No images are to be carried over; print all other material exactly as it stands.

» Data section:
────────────────────
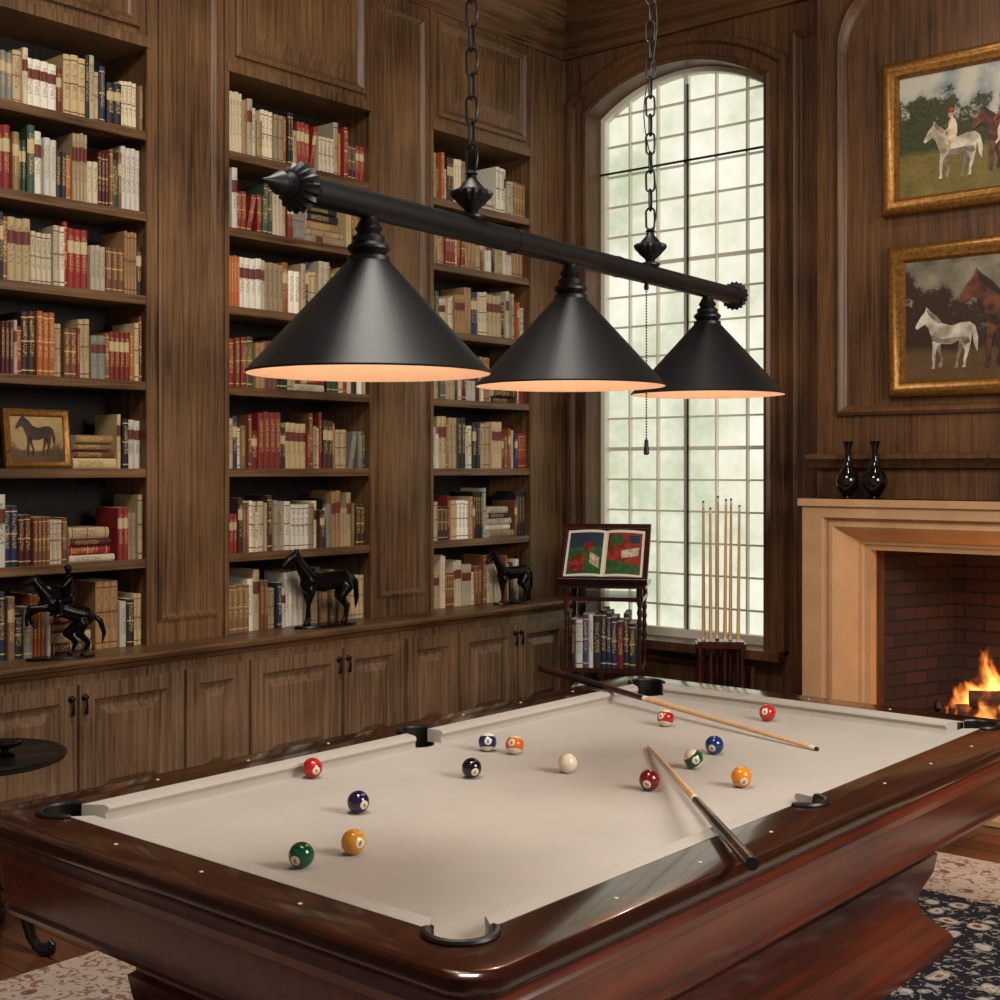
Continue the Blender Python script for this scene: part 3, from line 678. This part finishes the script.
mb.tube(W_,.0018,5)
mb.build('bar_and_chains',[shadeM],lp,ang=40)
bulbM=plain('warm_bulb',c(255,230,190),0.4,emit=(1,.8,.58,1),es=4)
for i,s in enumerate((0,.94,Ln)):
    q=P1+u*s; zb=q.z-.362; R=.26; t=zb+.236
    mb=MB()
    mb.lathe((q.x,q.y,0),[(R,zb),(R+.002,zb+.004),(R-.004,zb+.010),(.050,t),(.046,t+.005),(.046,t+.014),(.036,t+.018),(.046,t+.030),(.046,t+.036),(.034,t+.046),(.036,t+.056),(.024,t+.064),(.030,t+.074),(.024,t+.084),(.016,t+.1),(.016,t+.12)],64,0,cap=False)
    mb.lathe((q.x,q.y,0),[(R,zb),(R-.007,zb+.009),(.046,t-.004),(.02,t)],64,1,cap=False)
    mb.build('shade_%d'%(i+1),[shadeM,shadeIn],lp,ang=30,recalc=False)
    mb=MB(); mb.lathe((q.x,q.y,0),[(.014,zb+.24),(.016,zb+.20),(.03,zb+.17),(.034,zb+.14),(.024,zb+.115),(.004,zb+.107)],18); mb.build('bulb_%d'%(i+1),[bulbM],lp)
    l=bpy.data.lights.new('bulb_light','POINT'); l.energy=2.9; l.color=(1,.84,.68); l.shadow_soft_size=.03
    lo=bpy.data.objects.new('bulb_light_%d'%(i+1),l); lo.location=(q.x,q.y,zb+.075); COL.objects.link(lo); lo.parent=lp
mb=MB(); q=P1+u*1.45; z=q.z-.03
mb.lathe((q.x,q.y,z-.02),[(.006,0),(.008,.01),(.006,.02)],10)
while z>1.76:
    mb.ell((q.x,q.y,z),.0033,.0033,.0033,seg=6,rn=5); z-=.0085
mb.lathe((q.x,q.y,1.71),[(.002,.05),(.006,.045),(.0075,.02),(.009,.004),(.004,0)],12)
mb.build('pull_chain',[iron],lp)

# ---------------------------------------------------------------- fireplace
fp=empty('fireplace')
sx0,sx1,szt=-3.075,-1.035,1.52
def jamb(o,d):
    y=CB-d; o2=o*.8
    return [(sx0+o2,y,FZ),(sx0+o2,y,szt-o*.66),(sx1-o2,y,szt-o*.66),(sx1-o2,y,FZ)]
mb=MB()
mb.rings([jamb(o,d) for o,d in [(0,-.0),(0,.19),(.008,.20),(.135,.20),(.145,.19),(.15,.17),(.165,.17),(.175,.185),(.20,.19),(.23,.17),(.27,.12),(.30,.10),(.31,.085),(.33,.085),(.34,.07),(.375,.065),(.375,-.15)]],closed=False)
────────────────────
» Result for this exercise:
Continue the Blender Python script for this scene: part 3, from line 678. This part finishes the script.
mb.tube(W_,.0018,5)
mb.build('bar_and_chains',[shadeM],lp,ang=40)
bulbM=plain('warm_bulb',c(255,230,190),0.4,emit=(1,.8,.58,1),es=4)
for i,s in enumerate((0,.94,Ln)):
    q=P1+u*s; zb=q.z-.362; R=.26; t=zb+.236
    mb=MB()
    mb.lathe((q.x,q.y,0),[(R,zb),(R+.002,zb+.004),(R-.004,zb+.010),(.050,t),(.046,t+.005),(.046,t+.014),(.036,t+.018),(.046,t+.030),(.046,t+.036),(.034,t+.046),(.036,t+.056),(.024,t+.064),(.030,t+.074),(.024,t+.084),(.016,t+.1),(.016,t+.12)],64,0,cap=False)
    mb.lathe((q.x,q.y,0),[(R,zb),(R-.007,zb+.009),(.046,t-.004),(.02,t)],64,1,cap=False)
    mb.build('shade_%d'%(i+1),[shadeM,shadeIn],lp,ang=30,recalc=False)
    mb=MB(); mb.lathe((q.x,q.y,0),[(.014,zb+.24),(.016,zb+.20),(.03,zb+.17),(.034,zb+.14),(.024,zb+.115),(.004,zb+.107)],18); mb.build('bulb_%d'%(i+1),[bulbM],lp)
    l=bpy.data.lights.new('bulb_light','POINT'); l.energy=2.9; l.color=(1,.84,.68); l.shadow_soft_size=.03
    lo=bpy.data.objects.new('bulb_light_%d'%(i+1),l); lo.location=(q.x,q.y,zb+.075); COL.objects.link(lo); lo.parent=lp
mb=MB(); q=P1+u*1.45; z=q.z-.03
mb.lathe((q.x,q.y,z-.02),[(.006,0),(.008,.01),(.006,.02)],10)
while z>1.76:
    mb.ell((q.x,q.y,z),.0033,.0033,.0033,seg=6,rn=5); z-=.0085
mb.lathe((q.x,q.y,1.71),[(.002,.05),(.006,.045),(.0075,.02),(.009,.004),(.004,0)],12)
mb.build('pull_chain',[iron],lp)

# ---------------------------------------------------------------- fireplace
fp=empty('fireplace')
sx0,sx1,szt=-3.075,-1.035,1.52
def jamb(o,d):
    y=CB-d; o2=o*.8
    return [(sx0+o2,y,FZ),(sx0+o2,y,szt-o*.66),(sx1-o2,y,szt-o*.66),(sx1-o2,y,FZ)]
mb=MB()
mb.rings([jamb(o,d) for o,d in [(0,-.0),(0,.19),(.008,.20),(.135,.20),(.145,.19),(.15,.17),(.165,.17),(.175,.185),(.20,.19),(.23,.17),(.27,.12),(.30,.10),(.31,.085),(.33,.085),(.34,.07),(.375,.065),(.375,-.15)]],closed=False)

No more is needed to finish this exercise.